13D Filing: Corvex Capital and Energen Corporation (EGN)

Page 4 of 6 – SEC Filing

This Amendment No. 7 supplements the information set forth in the Schedule 13D filed by Corvex Management LP and Keith Meister with the United States Securities and Exchange Commission (the “SEC”) on May 31, 2017, as previously amended (the “Schedule 13D”), relating to the shares of common stock, par value $0.01 per share (the “Shares”), of Energen Corporation, an Alabama corporation (the “Issuer”). Capitalized terms used but not defined herein shall have the meanings ascribed to them in the Schedule 13D.
The information set forth in response to each separate Item below shall be deemed to be a response to all Items where such information is relevant. The Schedule 13D is supplementally amended as follows.
Item 4. Purpose of Transaction
On September 12, 2017, the Issuer filed a lawsuit against Corvex in the Circuit Court of Jefferson County, Alabama seeking, among other things, to enjoin Corvex from calling, and seeking a declaratory judgment that no shareholder, including Corvex, was entitled to call, a special meeting of shareholders of the Issuer for the purpose of expanding the size of the Board or nominating individuals to fill any vacancies created as a result of such expansion.  In a ruling issued by the Circuit Court on October 31, 2017, the court determined that, under Alabama law and the Certificate of Incorporation of the Issuer (the “Charter”), the Board has the sole right, to the exclusion of shareholders, to determine the number of directors on the Board within the ranges specified in the Charter, and to fill any vacancies that may be created through the increase in the size of the Board.  The court also enjoined Corvex from taking steps to call a special meeting for the foregoing purposes.
Corvex believes the ruling is contrary to the weight of applicable authority, as well as sound corporate policies in that it results in a limitation on shareholders’ ability to determine the composition of the Board of their company.  Corvex intends to promptly appeal this decision to the Alabama Supreme Court and, if the Alabama Supreme Court determines that shareholders such as Corvex have the right to call special meetings to expand the Board and nominate directors, Corvex will then evaluate whether to call such a special meeting.
In addition to the forgoing and while awaiting a decision on its appeal, Corvex will continue to express to the current Board its views on opportunities to maximize shareholder value, and intends to evaluate nominating persons for election to the Board at the next Annual Meeting of the Issuer (at which 4 of 9 directors will stand for election).

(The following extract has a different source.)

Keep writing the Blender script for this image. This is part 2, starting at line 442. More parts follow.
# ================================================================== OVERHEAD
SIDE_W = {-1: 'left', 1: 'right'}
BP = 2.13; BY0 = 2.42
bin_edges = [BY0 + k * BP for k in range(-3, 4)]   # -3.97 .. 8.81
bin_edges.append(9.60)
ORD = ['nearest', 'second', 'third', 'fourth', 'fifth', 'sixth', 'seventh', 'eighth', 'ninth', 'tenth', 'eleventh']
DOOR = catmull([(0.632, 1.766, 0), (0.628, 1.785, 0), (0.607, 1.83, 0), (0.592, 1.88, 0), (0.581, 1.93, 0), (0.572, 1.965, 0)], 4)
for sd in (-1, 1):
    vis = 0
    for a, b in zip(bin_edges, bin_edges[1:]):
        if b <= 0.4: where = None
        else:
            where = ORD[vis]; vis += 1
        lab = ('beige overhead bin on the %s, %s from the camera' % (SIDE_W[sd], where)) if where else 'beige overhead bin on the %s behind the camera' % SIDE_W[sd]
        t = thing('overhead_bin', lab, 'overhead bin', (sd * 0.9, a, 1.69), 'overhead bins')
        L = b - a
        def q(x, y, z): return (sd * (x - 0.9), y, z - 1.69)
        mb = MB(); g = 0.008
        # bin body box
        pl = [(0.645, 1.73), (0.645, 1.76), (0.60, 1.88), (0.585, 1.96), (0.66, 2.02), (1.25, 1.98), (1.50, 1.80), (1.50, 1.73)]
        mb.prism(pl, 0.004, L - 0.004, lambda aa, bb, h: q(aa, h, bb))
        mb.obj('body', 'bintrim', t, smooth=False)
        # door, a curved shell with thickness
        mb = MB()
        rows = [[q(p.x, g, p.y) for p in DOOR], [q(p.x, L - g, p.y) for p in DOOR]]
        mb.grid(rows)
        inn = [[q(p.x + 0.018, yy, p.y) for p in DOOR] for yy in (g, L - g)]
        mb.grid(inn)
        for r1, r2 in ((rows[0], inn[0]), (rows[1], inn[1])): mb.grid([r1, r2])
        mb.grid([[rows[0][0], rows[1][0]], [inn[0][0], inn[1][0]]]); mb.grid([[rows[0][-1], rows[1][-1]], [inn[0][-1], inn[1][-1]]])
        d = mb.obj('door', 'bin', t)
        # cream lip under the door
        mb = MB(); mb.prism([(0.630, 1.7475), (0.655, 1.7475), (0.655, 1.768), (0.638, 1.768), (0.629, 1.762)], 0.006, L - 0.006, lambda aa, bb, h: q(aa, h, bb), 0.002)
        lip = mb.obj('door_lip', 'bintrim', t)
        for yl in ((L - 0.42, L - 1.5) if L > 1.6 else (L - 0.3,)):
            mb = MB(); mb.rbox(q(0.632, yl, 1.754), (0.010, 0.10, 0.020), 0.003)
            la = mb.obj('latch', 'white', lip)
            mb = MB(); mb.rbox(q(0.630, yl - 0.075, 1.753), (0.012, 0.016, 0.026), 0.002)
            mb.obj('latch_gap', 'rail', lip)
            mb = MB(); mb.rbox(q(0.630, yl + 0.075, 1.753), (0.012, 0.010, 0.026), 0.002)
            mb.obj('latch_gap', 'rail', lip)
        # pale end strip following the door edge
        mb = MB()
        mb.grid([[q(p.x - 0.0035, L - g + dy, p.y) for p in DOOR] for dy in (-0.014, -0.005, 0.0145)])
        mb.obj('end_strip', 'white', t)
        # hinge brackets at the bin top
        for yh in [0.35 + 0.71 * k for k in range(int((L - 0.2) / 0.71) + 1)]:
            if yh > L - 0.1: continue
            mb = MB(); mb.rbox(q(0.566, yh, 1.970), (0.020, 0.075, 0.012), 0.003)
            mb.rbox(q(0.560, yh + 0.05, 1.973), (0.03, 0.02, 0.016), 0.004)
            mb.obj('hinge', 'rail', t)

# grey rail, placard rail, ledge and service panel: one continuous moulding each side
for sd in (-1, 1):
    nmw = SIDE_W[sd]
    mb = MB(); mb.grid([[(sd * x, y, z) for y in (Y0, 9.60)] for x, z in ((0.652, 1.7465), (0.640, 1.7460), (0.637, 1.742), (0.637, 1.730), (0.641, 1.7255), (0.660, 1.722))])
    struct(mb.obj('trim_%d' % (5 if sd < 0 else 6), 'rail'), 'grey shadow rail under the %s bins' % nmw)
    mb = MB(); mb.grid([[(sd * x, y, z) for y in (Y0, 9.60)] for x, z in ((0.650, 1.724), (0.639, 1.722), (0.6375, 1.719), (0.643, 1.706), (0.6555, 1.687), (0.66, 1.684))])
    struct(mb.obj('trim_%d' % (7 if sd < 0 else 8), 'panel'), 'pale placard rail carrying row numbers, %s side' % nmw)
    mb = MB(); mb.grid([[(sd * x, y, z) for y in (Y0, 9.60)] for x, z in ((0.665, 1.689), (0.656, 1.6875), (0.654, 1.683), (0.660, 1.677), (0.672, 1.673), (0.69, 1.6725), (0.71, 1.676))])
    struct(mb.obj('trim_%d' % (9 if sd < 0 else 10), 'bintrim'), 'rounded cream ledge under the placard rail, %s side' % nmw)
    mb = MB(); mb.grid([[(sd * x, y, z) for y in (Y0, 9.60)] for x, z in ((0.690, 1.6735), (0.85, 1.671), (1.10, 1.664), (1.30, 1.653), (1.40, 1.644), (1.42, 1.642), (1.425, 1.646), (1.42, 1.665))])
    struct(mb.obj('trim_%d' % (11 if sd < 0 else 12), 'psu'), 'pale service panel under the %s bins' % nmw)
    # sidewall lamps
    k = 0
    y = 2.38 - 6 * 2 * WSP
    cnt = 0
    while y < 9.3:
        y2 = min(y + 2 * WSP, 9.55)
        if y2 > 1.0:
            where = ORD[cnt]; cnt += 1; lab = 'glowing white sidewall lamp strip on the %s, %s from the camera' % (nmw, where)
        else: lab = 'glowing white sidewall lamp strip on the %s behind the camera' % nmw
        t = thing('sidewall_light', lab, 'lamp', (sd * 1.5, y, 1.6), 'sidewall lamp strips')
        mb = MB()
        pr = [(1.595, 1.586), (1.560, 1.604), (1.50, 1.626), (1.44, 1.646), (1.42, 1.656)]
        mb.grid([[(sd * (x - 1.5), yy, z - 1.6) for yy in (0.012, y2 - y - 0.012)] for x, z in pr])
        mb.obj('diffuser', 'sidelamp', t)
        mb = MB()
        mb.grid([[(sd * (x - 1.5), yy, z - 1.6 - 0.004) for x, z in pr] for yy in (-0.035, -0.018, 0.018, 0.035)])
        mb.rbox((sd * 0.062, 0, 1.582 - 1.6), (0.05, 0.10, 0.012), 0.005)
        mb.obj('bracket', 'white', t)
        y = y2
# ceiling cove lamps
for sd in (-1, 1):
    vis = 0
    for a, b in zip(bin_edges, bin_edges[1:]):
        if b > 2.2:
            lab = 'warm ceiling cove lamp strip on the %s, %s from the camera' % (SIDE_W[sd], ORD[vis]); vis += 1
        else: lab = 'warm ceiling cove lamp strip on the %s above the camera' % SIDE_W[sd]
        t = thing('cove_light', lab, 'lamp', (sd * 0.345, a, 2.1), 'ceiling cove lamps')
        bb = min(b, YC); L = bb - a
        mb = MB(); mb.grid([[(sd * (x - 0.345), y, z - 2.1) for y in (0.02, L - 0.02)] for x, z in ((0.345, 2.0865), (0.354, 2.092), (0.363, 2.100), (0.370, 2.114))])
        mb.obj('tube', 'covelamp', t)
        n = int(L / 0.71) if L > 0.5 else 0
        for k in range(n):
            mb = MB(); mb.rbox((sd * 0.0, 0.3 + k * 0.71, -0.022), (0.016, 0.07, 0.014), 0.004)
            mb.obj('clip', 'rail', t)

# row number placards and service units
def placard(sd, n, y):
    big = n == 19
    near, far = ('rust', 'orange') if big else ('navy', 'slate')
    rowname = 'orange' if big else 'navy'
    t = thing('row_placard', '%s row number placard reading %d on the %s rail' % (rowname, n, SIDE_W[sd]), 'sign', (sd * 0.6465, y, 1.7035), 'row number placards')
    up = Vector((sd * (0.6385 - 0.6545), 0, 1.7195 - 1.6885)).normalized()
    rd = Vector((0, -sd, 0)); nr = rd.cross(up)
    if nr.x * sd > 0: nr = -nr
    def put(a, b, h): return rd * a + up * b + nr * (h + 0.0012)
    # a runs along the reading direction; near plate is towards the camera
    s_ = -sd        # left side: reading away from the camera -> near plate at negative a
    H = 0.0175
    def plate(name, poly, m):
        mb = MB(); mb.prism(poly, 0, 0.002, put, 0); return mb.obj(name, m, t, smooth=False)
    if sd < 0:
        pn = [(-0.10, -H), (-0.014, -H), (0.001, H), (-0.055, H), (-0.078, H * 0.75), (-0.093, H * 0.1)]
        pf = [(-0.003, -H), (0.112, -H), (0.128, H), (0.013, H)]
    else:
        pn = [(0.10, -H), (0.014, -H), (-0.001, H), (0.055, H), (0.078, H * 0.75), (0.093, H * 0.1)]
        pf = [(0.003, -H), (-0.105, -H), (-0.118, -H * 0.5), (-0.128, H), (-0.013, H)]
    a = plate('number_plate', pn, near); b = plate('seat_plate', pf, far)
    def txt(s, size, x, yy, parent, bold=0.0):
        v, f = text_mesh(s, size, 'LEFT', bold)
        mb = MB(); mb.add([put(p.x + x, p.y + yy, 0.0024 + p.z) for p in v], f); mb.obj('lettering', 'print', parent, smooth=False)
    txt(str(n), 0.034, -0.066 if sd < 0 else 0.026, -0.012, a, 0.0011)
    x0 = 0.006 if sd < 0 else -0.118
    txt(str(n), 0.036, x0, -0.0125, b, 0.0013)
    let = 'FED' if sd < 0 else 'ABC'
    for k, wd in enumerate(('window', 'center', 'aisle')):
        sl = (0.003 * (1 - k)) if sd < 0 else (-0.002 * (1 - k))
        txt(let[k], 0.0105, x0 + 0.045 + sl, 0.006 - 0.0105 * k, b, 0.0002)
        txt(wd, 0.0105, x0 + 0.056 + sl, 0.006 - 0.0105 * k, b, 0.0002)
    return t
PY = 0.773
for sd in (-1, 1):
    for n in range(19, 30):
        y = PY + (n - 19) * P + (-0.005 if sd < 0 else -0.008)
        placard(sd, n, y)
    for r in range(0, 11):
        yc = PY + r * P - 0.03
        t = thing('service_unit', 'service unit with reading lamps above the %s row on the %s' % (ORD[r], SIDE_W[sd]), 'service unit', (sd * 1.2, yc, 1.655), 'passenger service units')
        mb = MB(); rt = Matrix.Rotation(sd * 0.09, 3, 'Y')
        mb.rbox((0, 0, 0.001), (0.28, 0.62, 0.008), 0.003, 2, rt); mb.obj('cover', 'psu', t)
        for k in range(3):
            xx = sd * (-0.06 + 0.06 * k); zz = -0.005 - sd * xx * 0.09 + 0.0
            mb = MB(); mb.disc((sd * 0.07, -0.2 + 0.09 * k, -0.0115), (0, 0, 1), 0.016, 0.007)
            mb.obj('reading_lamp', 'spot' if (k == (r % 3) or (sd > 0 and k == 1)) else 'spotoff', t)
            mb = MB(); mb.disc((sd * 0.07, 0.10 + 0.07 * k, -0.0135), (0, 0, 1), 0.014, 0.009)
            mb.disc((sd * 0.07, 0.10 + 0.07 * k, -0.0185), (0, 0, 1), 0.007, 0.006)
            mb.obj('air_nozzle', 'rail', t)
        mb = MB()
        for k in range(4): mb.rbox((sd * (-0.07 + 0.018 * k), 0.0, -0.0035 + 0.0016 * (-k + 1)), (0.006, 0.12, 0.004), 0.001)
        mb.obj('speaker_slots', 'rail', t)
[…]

The Reporting Persons intend to review their investment in the Issuer on a continuing basis and may from time to time and at any time in the future depending on various factors, including, without limitation, the Issuer’s financial position and strategic direction, actions taken by the Board, price levels of the Shares, other investment opportunities available to the Reporting Persons, conditions in the securities market and general economic and industry conditions, take such actions with respect to their investments in the Issuer as they deem appropriate, which may include further discussions with the Issuer regarding matters previously disclosed in this Schedule 13D as well as seeking direct discussions with, and changes or additions to, the Board. These actions may include, without limitation: (i) acquiring additional Shares and/or other equity, debt, notes, other securities, or derivative or other instruments that are convertible into Shares, or are based upon or relate to the value of the Shares or the Issuer (collectively, “Securities”) in the open market or otherwise; (ii) disposing of any or all of their Securities in the open market or otherwise; (iii) engaging in any hedging or similar transactions with respect to the Securities; or (iv) proposing or considering one or more of the actions described in subsections (a) through (j) of Item 4 of Schedule 13D.
Item 5. Interest in Securities of the Issuer
(a)-(b) Corvex may be deemed to be the beneficial owner of 9,790,768 Shares, which collectively represent approximately 10.1% of the Issuer’s outstanding Shares. By virtue of his position as control person of the general partner of Corvex, Mr. Meister may be considered to beneficially own such Shares. The Reporting Persons may be deemed to have sole power to vote and sole power to dispose of 9,790,768 Shares.
The percentage calculated in the immediately foregoing paragraph is calculated based on a total of 97,197,175 Shares outstanding as of July 31, 2017, as reported in the Issuer’s Quarterly Report on Form 10-Q filed with the SEC on August 8, 2017.